[start Source data]
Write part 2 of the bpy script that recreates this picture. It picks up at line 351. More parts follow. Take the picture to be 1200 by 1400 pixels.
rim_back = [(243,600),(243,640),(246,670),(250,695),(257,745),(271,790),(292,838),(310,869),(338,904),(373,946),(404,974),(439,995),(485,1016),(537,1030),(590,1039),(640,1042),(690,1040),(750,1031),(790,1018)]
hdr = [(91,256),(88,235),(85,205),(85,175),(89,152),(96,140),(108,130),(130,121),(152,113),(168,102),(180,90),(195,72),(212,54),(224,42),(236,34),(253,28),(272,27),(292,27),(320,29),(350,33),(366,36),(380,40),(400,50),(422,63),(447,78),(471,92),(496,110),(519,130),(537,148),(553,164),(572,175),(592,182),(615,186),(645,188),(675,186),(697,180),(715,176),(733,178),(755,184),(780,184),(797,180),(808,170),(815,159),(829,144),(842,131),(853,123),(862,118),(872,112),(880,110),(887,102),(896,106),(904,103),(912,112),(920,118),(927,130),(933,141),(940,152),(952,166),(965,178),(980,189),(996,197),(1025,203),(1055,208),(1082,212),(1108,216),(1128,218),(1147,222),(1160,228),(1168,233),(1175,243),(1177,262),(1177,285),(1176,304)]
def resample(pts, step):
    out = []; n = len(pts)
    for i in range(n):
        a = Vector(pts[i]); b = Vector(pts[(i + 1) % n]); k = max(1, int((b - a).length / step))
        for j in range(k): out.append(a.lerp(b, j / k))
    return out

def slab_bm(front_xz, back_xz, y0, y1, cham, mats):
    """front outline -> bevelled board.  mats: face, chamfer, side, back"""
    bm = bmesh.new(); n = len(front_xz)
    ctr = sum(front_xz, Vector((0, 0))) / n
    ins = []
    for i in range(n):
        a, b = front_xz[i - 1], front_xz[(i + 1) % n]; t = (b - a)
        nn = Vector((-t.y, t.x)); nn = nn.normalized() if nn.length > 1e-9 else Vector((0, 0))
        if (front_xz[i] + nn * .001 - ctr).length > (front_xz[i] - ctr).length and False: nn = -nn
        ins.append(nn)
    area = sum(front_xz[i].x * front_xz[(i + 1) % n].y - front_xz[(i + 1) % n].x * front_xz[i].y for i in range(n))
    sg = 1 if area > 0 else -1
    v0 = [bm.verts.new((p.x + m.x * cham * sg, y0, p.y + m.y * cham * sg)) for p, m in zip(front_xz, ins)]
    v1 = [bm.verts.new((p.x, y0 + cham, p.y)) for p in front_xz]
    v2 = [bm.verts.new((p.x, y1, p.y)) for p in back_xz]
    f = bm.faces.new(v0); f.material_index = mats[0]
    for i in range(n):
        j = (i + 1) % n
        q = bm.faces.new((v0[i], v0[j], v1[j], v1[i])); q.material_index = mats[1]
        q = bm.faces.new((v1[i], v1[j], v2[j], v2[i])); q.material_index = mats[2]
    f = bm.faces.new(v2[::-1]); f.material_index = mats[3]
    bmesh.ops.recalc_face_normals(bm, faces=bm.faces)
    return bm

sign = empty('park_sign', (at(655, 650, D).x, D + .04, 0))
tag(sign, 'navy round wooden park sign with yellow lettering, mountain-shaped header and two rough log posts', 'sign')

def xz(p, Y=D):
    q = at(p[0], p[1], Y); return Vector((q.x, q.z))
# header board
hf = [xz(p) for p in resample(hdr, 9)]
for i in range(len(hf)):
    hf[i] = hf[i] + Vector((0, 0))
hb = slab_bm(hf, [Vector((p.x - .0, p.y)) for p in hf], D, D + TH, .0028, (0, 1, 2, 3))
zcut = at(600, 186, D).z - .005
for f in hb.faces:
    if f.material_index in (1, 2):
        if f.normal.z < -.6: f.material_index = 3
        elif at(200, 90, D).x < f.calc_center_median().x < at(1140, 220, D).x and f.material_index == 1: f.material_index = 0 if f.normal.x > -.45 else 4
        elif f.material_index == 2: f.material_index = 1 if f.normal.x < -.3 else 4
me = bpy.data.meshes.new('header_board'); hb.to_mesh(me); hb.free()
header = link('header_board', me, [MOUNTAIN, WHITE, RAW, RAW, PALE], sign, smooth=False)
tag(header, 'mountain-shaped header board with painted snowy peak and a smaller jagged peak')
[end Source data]
What the task requires: Your task is to quote the listing above word for word.

Expected answer:
Write part 2 of the bpy script that recreates this picture. It picks up at line 351. More parts follow. Take the picture to be 1200 by 1400 pixels.
rim_back = [(243,600),(243,640),(246,670),(250,695),(257,745),(271,790),(292,838),(310,869),(338,904),(373,946),(404,974),(439,995),(485,1016),(537,1030),(590,1039),(640,1042),(690,1040),(750,1031),(790,1018)]
hdr = [(91,256),(88,235),(85,205),(85,175),(89,152),(96,140),(108,130),(130,121),(152,113),(168,102),(180,90),(195,72),(212,54),(224,42),(236,34),(253,28),(272,27),(292,27),(320,29),(350,33),(366,36),(380,40),(400,50),(422,63),(447,78),(471,92),(496,110),(519,130),(537,148),(553,164),(572,175),(592,182),(615,186),(645,188),(675,186),(697,180),(715,176),(733,178),(755,184),(780,184),(797,180),(808,170),(815,159),(829,144),(842,131),(853,123),(862,118),(872,112),(880,110),(887,102),(896,106),(904,103),(912,112),(920,118),(927,130),(933,141),(940,152),(952,166),(965,178),(980,189),(996,197),(1025,203),(1055,208),(1082,212),(1108,216),(1128,218),(1147,222),(1160,228),(1168,233),(1175,243),(1177,262),(1177,285),(1176,304)]
def resample(pts, step):
    out = []; n = len(pts)
    for i in range(n):
        a = Vector(pts[i]); b = Vector(pts[(i + 1) % n]); k = max(1, int((b - a).length / step))
        for j in range(k): out.append(a.lerp(b, j / k))
    return out

def slab_bm(front_xz, back_xz, y0, y1, cham, mats):
    """front outline -> bevelled board.  mats: face, chamfer, side, back"""
    bm = bmesh.new(); n = len(front_xz)
    ctr = sum(front_xz, Vector((0, 0))) / n
    ins = []
    for i in range(n):
        a, b = front_xz[i - 1], front_xz[(i + 1) % n]; t = (b - a)
        nn = Vector((-t.y, t.x)); nn = nn.normalized() if nn.length > 1e-9 else Vector((0, 0))
        if (front_xz[i] + nn * .001 - ctr).length > (front_xz[i] - ctr).length and False: nn = -nn
        ins.append(nn)
    area = sum(front_xz[i].x * front_xz[(i + 1) % n].y - front_xz[(i + 1) % n].x * front_xz[i].y for i in range(n))
    sg = 1 if area > 0 else -1
    v0 = [bm.verts.new((p.x + m.x * cham * sg, y0, p.y + m.y * cham * sg)) for p, m in zip(front_xz, ins)]
    v1 = [bm.verts.new((p.x, y0 + cham, p.y)) for p in front_xz]
    v2 = [bm.verts.new((p.x, y1, p.y)) for p in back_xz]
    f = bm.faces.new(v0); f.material_index = mats[0]
    for i in range(n):
        j = (i + 1) % n
        q = bm.faces.new((v0[i], v0[j], v1[j], v1[i])); q.material_index = mats[1]
        q = bm.faces.new((v1[i], v1[j], v2[j], v2[i])); q.material_index = mats[2]
    f = bm.faces.new(v2[::-1]); f.material_index = mats[3]
    bmesh.ops.recalc_face_normals(bm, faces=bm.faces)
    return bm

sign = empty('park_sign', (at(655, 650, D).x, D + .04, 0))
tag(sign, 'navy round wooden park sign with yellow lettering, mountain-shaped header and two rough log posts', 'sign')

def xz(p, Y=D):
    q = at(p[0], p[1], Y); return Vector((q.x, q.z))
# header board
hf = [xz(p) for p in resample(hdr, 9)]
for i in range(len(hf)):
    hf[i] = hf[i] + Vector((0, 0))
hb = slab_bm(hf, [Vector((p.x - .0, p.y)) for p in hf], D, D + TH, .0028, (0, 1, 2, 3))
zcut = at(600, 186, D).z - .005
for f in hb.faces:
    if f.material_index in (1, 2):
        if f.normal.z < -.6: f.material_index = 3
        elif at(200, 90, D).x < f.calc_center_median().x < at(1140, 220, D).x and f.material_index == 1: f.material_index = 0 if f.normal.x > -.45 else 4
        elif f.material_index == 2: f.material_index = 1 if f.normal.x < -.3 else 4
me = bpy.data.meshes.new('header_board'); hb.to_mesh(me); hb.free()
header = link('header_board', me, [MOUNTAIN, WHITE, RAW, RAW, PALE], sign, smooth=False)
tag(header, 'mountain-shaped header board with painted snowy peak and a smaller jagged peak')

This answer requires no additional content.